Lawrence school district and teachers union draft proposal for stopgap measure regarding schedules, 50 teacher position cuts

photo by: Rochelle Valverde/Journal-World

Lawrence school board member Kelly Jones, in green, speaks during a contract negotiations meeting between district and Lawrence Education Association representatives. School Board Vice President Paula Vann, the other board representative in contract negotiations, is seated to the left of Jones.

To address a violation of teachers’ employment contract, representatives for the Lawrence school district and its teachers union have drafted a stopgap proposal regarding middle school schedule changes for next school year to help accommodate the elimination of 50 teaching positions.

As part of a contract negotiations meeting on Thursday evening, representatives for the district and the Lawrence Education Association, the union representing teachers and other certified staff, drafted a memorandum of understanding that, if approved, would implement changes to the middle school schedule for a period of one year.
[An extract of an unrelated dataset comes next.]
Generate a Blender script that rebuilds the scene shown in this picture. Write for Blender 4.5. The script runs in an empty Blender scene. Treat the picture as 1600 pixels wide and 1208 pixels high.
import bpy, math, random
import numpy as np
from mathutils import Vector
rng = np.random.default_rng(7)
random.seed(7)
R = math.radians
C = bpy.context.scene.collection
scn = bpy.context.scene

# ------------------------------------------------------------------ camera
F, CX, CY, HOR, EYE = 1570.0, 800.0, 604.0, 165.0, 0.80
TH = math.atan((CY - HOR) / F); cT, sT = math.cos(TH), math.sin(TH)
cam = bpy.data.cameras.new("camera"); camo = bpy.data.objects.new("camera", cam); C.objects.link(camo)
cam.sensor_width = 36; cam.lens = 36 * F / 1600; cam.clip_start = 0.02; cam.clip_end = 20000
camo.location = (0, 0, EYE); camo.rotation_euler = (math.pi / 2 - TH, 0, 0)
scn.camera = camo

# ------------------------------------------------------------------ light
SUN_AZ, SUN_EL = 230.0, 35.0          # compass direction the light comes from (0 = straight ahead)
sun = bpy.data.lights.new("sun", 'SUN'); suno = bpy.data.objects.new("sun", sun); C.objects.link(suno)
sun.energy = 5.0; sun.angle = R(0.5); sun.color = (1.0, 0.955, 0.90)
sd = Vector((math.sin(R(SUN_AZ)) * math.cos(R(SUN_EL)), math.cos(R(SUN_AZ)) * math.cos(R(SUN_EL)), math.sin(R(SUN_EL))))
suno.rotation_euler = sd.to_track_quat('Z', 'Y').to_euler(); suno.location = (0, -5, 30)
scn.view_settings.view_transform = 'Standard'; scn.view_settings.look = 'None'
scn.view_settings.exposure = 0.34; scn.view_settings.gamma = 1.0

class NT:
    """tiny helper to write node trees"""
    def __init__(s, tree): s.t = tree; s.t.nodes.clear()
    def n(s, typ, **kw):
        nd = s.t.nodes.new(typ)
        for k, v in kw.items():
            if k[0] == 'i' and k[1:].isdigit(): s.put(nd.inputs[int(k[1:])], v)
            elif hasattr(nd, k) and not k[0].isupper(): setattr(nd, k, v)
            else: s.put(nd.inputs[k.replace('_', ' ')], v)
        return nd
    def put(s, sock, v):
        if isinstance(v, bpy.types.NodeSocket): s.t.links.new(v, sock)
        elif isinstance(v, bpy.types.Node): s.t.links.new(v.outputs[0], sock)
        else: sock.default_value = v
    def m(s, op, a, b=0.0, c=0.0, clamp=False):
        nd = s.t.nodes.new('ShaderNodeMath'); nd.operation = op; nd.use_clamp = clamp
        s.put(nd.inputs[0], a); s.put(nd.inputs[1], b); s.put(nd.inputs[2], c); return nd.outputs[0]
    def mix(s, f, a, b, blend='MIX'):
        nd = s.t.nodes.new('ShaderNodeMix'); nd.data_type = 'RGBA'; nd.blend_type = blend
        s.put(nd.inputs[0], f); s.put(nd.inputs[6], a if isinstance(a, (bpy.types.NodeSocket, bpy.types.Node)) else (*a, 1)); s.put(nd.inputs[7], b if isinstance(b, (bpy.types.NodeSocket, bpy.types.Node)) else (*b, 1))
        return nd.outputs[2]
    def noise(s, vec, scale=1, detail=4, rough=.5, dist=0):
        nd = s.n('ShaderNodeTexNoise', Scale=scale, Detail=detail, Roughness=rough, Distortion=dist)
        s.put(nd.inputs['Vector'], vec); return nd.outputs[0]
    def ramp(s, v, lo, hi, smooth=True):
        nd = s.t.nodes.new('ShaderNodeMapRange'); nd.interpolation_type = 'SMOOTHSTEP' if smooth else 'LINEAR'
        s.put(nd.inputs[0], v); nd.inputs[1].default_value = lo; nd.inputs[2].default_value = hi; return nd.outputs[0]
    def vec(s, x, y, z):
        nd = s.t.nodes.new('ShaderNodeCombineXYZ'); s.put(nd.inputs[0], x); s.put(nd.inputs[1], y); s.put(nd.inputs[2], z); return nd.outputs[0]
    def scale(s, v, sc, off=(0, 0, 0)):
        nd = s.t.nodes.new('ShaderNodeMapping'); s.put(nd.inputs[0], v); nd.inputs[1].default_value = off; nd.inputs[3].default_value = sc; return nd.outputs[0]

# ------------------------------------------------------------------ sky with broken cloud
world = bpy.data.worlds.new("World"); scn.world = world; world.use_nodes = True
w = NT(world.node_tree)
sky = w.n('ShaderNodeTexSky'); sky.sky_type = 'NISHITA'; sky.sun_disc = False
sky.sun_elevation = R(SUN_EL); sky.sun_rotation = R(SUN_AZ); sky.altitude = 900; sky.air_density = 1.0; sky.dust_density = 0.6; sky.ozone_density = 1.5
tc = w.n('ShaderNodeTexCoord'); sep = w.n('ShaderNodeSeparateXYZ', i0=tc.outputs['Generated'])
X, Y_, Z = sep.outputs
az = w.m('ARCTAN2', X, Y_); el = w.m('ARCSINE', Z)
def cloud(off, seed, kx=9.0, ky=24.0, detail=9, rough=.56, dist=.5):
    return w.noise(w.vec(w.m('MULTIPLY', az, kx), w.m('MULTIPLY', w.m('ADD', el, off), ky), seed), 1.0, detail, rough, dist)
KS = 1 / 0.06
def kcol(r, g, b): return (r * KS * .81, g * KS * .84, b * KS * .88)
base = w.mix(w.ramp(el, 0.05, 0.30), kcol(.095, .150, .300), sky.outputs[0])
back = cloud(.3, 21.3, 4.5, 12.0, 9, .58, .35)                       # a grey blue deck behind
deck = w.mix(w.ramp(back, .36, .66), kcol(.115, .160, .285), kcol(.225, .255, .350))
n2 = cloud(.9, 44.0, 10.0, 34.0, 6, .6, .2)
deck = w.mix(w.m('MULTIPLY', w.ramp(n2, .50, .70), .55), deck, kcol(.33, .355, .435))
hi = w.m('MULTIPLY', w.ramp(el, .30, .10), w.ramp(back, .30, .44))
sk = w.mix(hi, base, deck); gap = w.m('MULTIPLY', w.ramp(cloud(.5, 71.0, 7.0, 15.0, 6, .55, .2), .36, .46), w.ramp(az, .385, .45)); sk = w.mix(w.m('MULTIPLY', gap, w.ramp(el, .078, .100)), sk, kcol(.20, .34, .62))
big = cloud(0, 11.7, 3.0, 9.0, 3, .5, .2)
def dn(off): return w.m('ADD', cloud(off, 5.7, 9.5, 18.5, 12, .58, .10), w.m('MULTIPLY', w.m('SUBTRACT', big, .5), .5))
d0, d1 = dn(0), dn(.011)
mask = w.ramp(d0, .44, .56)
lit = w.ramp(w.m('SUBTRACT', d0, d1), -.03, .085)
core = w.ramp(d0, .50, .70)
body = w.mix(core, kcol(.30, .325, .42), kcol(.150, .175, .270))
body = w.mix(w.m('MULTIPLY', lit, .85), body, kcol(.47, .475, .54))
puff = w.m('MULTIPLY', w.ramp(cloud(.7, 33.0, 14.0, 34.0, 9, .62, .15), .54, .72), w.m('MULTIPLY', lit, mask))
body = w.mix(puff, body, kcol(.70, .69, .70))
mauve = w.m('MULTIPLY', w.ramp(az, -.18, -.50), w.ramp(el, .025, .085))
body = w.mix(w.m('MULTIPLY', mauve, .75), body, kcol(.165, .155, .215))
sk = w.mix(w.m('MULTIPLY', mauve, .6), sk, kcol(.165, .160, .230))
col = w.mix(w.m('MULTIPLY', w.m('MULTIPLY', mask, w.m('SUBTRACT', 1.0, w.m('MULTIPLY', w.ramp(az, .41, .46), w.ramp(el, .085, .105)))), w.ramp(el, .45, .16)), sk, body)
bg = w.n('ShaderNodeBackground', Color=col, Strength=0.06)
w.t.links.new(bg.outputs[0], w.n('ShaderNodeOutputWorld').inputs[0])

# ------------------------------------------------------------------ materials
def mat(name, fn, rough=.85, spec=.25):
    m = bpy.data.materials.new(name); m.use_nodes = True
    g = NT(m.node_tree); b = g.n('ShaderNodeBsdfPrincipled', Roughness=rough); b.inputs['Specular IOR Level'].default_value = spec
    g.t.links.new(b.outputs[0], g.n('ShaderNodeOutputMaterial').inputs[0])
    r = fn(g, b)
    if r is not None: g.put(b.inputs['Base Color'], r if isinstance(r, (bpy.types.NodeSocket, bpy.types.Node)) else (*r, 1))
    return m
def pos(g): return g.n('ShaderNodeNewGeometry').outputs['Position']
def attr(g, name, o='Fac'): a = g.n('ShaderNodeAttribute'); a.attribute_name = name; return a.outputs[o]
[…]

The MOU, which still needs to be voted on by the bargaining team, would put in place schedule changes that reduce elective hours and instructional time for students and decrease collaboration time for teachers.
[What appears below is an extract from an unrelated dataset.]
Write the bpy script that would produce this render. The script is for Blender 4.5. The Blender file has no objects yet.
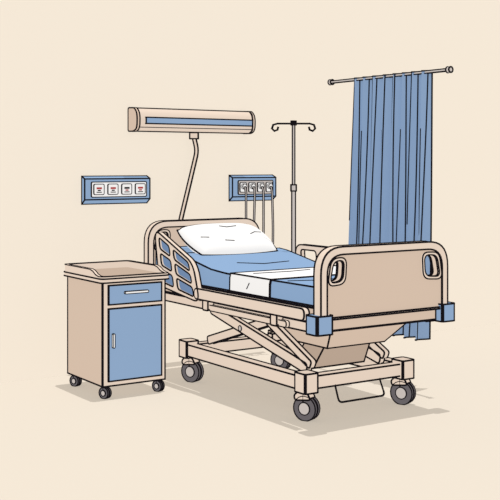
import bpy, math
from mathutils import Vector, Matrix
from mathutils.geometry import tessellate_polygon
import bmesh

scene = bpy.context.scene
try:
    scene.view_settings.view_transform = 'Standard'
    scene.view_settings.look = 'None'
except Exception as e:
    print(e)

# ---------------------------------------------------------------- materials
def lin(c):
    c /= 255.0
    return c/12.92 if c <= 0.04045 else ((c+0.055)/1.055)**2.4
def mat(name, rgb, E=0.83, D=0.15):  # every surface emits its own colour: glow replaces ambient light, keeps shading flat
    m = bpy.data.materials.new(name); m.use_nodes = True
    nt = m.node_tree; nt.nodes.clear()
    o = nt.nodes.new('ShaderNodeOutputMaterial')
    a = nt.nodes.new('ShaderNodeAddShader')
    e = nt.nodes.new('ShaderNodeEmission'); d = nt.nodes.new('ShaderNodeBsdfDiffuse')
    col = [lin(c) for c in rgb]
    e.inputs['Color'].default_value = (*col, 1); e.inputs['Strength'].default_value = E
    d.inputs['Color'].default_value = (*[c*D for c in col], 1)
    nt.links.new(e.outputs[0], a.inputs[0]); nt.links.new(d.outputs[0], a.inputs[1])
    nt.links.new(a.outputs[0], o.inputs['Surface'])
    return m
BG = (245, 233, 216)
M_floor = mat('floor_self_lit', BG, 0.515, 0.2)  # floor glows by itself, less than the wall; the sun adds the rest
M_wall = mat('wall_self_lit', BG, 0.845, 0.2)  # same colour as floor, extra glow stands in for sun missing here
INK = mat('ink', (28, 24, 28), 0.6, 0.2)
CREAM = mat('cream_enamel', (235, 215, 197))
TAN = mat('tan_laminate', (218, 195, 175))
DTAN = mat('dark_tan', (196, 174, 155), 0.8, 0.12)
BLUE = mat('blue_sheet', (142, 171, 206))
LBLUE = mat('blue_plastic', (145, 172, 205))
DBLUE = mat('blue_grey_insert', (118, 144, 180))
CURT = mat('curtain_blue', (139, 165, 199), 0.60, 0.45)
WHITE = mat('white_linen', (250, 248, 246))
RUB = mat('rubber', (108, 103, 106))
GREY = mat('grey_metal', (205, 196, 190))
RED = mat('red_plastic', (176, 60, 60))

R0 = 0.0064
class Part:
    def __init__(s, name, parent, mats):
        s.name, s.parent, s.mats = name, parent, list(mats)
        s.v, s.f, s.m, s.sm = [], [], [], []
        s.lines = []
    def add(s, verts, faces, mi=0, th=32, M=None, lines=True, smooth=False, r=R0):
        verts = [Vector(p) for p in verts]
        if M: verts = [M @ p for p in verts]
        bm = bmesh.new()
        bv = [bm.verts.new(p) for p in verts]
        for f in faces:
            try: bm.faces.new([bv[i] for i in f])
            except ValueError: pass
        bmesh.ops.recalc_face_normals(bm, faces=bm.faces[:])
        bm.verts.index_update()
        base = len(s.v)
        s.v += [p.co.copy() for p in bm.verts]
        for f in bm.faces:
            s.f.append([base+q.index for q in f.verts]); s.m.append(mi); s.sm.append(smooth)
        if lines:
            for e in bm.edges:
                lf = e.link_faces
                if len(lf) == 1 or (len(lf) == 2 and lf[0].normal.angle(lf[1].normal, 0) > math.radians(th)):
                    s.lines.append((e.verts[0].co.copy(), e.verts[1].co.copy(), r))
        bm.free()
    def line(s, pts, r=R0, M=None):
        pts = [Vector(p) for p in pts]
        if M: pts = [M @ p for p in pts]
        for a, b in zip(pts, pts[1:]): s.lines.append((a, b, r))
    def box(s, x0, x1, y0, y1, z0, z1, **k):
        v = [(x, y, z) for z in (z0, z1) for y in (y0, y1) for x in (x0, x1)]
        s.add(v, [(0,1,3,2),(4,5,7,6),(0,1,5,4),(2,3,7,6),(0,2,6,4),(1,3,7,5)], **k)
    def hexa(s, v, **k):
        s.add(v, [(0,1,3,2),(4,5,7,6),(0,1,5,4),(2,3,7,6),(0,2,6,4),(1,3,7,5)], **k)
    def prism(s, loops, ax, a, b, **k):
        if not isinstance(loops[0][0], (tuple, list, Vector)): loops = [loops]
        def mp(u, v, t):
            return (t,u,v) if ax == 'X' else ((u,t,v) if ax == 'Y' else (u,v,t))
        flat = [p for l in loops for p in l]
        n = len(flat)
        tris = tessellate_polygon([[Vector((p[0], p[1], 0)) for p in l] for l in loops])
        verts = [mp(*p, a) for p in flat] + [mp(*p, b) for p in flat]
        faces = [tuple(t) for t in tris] + [tuple(i+n for i in t) for t in tris]
        o = 0
        for l in loops:
            m = len(l)
            for i in range(m):
                j = (i+1) % m
                faces.append((o+i, o+j, n+o+j, n+o+i))
            o += m
        s.add(verts, faces, **k)
    def sweep(s, path, w, h, side=None, n=4, **k):
        path = [Vector(p) for p in path]
        side = Vector(side) if side else Vector((0.832, -0.555, 0))
        verts, faces = [], []
        N = len(path)
        for i, p in enumerate(path):
            t = (path[min(i+1, N-1)] - path[max(i-1, 0)]).normalized()
            a = side - t*side.dot(t)
            if a.length < 1e-3: a = Vector((0,0,1)) - t*t.z
            a.normalize(); b = t.cross(a)
            if n == 4: prof = [(-w/2,-h/2),(w/2,-h/2),(w/2,h/2),(-w/2,h/2)]
            else: prof = [(w/2*math.cos(2*math.pi*j/n), h/2*math.sin(2*math.pi*j/n)) for j in range(n)]
            verts += [p + a*u + b*v for u, v in prof]
        for i in range(N-1):
            for j in range(n):
                faces.append((i*n+j, i*n+(j+1)%n, (i+1)*n+(j+1)%n, (i+1)*n+j))
        faces.append(tuple(range(n))); faces.append(tuple((N-1)*n+j for j in range(n)))
        k.setdefault('th', 50)
        s.add(verts, faces, **k)
    def done(s):
        nf = len(s.mats)
        for a, b, r in s.lines:
            d = b-a
            if d.length < 1e-5: continue
            d.normalize()
            q = Vector((0,0,1)) if abs(d.z) < .9 else Vector((1,0,0))
            u = d.cross(q).normalized(); w = d.cross(u)
            base = len(s.v)
            A = a-d*r*.6; B = b+d*r*.6
            for P in (A, B):
                for i in range(6):
                    t = i*math.pi/3
                    s.v.append(P+(u*math.cos(t)+w*math.sin(t))*r)
            for i in range(6):
                j = (i+1) % 6
                s.f.append([base+i, base+j, base+6+j, base+6+i]); s.m.append(nf); s.sm.append(False)
            s.f.append([base+i for i in range(6)]); s.m.append(nf); s.sm.append(False)
            s.f.append([base+11-i for i in range(6)]); s.m.append(nf); s.sm.append(False)
        me = bpy.data.meshes.new(s.name)
        me.from_pydata([tuple(p) for p in s.v], [], s.f)
        for m in s.mats: me.materials.append(m)
        me.materials.append(INK)
        me.polygons.foreach_set('material_index', s.m)
        me.polygons.foreach_set('use_smooth', s.sm)
        me.update()
        ob = bpy.data.objects.new(s.name, me)
        scene.collection.objects.link(ob)
        if s.parent: ob.parent = s.parent
        return ob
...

Kristen Ryan, the district’s executive director of human resources, said that keeping the current middle school schedule while also accommodating the 50 position cuts, which the school board already approved, would result in unmanageable increases in classroom size.

“I think everyone agrees that this is for a year,” Ryan said. “How do we make it the best year possible with what we have?”

The draft MOU states that both parties agree “there is the possibility of this new format not working successfully,” and would put the schedule changes in place for one year only and establish a committee of district, union and middle school leadership and staff representatives to assess the issue. The committee, which would begin meeting in August, would gather data on how the new schedule is going and note possible changes to be discussed during contract negotiations next school year. The MOU was drafted as a way to address a violation of the union’s existing contract.

The school board previously approved the 50 teacher reductions at the middle and high school levels related to the schedule changes, which were created by district administration, but an LEA committee reviewing the schedule changes determined that because they increase teacher workload, they violate the existing contract and should have been negotiated. The schedule changes have been a key discussion point in contract negotiations, with some LEA representatives saying that the changes have significant negative impacts for both students and teachers.

Sarah Rossillon, chair of the LEA bargaining team, said the MOU was an attempt to solve the issue created when district administrators proposed schedule changes that should have been developed instead through interest-based bargaining (IBB), the contract negotiation process that LEA and the district utilize that is based on mutual interest and joint problem solving. While she said there is not a perfect solution, something needed to be done so the district could move forward with scheduling and teacher assignments and end some of the uncertainty teachers are facing.

“At this point there is no perfect way to solve it,” Rossillon said. “Because we just got here from a way that is not IBB, and we’re trying to IBB something that we have only a fraction of control of … So what can we do that’s best for our staff and our students to get things going so that we can get people hired, because people are leaving.”

Some LEA representatives previously said they felt the schedule changes being put forward by district administration represented bad-faith bargaining, and the issue of trust and whether union membership would vote to approve the MOU were both concerns acknowledged on Thursday. LEA representative Marcia Riggins said that to move forward, she thought the district needed to publicly acknowledge the mistake.

“Owning up and then moving forward — but if there’s no (owning up), it just feels really bad,” she said. “And so the next time it happens or the next time something comes up, how do we trust they’re not going to do what happened this time?”

Lawrence school board member Kelly Jones, a member of the district’s bargaining team, said she thought the mistake was inadvertent. Jones, who has acknowledged the error, said that she thought the district could take steps — including a commitment to examine the choices made and to apply the savings from the 50 teacher cuts to teacher wages as requested by the union — to build back that trust.

“Those are the action steps that we can take from here that will demonstrate good will and hopefully build that trust back up,” Jones said.

As part of the meeting Thursday, both district and LEA representatives shared lists of pros and cons for the proposed schedule changes before drafting the MOU. Though there appeared to be a general consensus that the MOU was the best option to address the problem at hand, the bargaining team did not vote on the draft MOU as part of Thursday’s meeting because a legal review still needs to be completed.

One outstanding legal question was whether the MOU could be voted on separately from the rest of the LEA contract, which includes proposals for wage increases and other changes and is still being negotiated. The bargaining team is interested in finalizing the MOU as soon as possible because school counselors need to build the new schedule before school ends for the year later this month.

District and LEA representatives agreed to meet at 5:15 p.m. on Monday to vote on the draft MOU. The MOU would then be considered by the bargaining unit and the school board.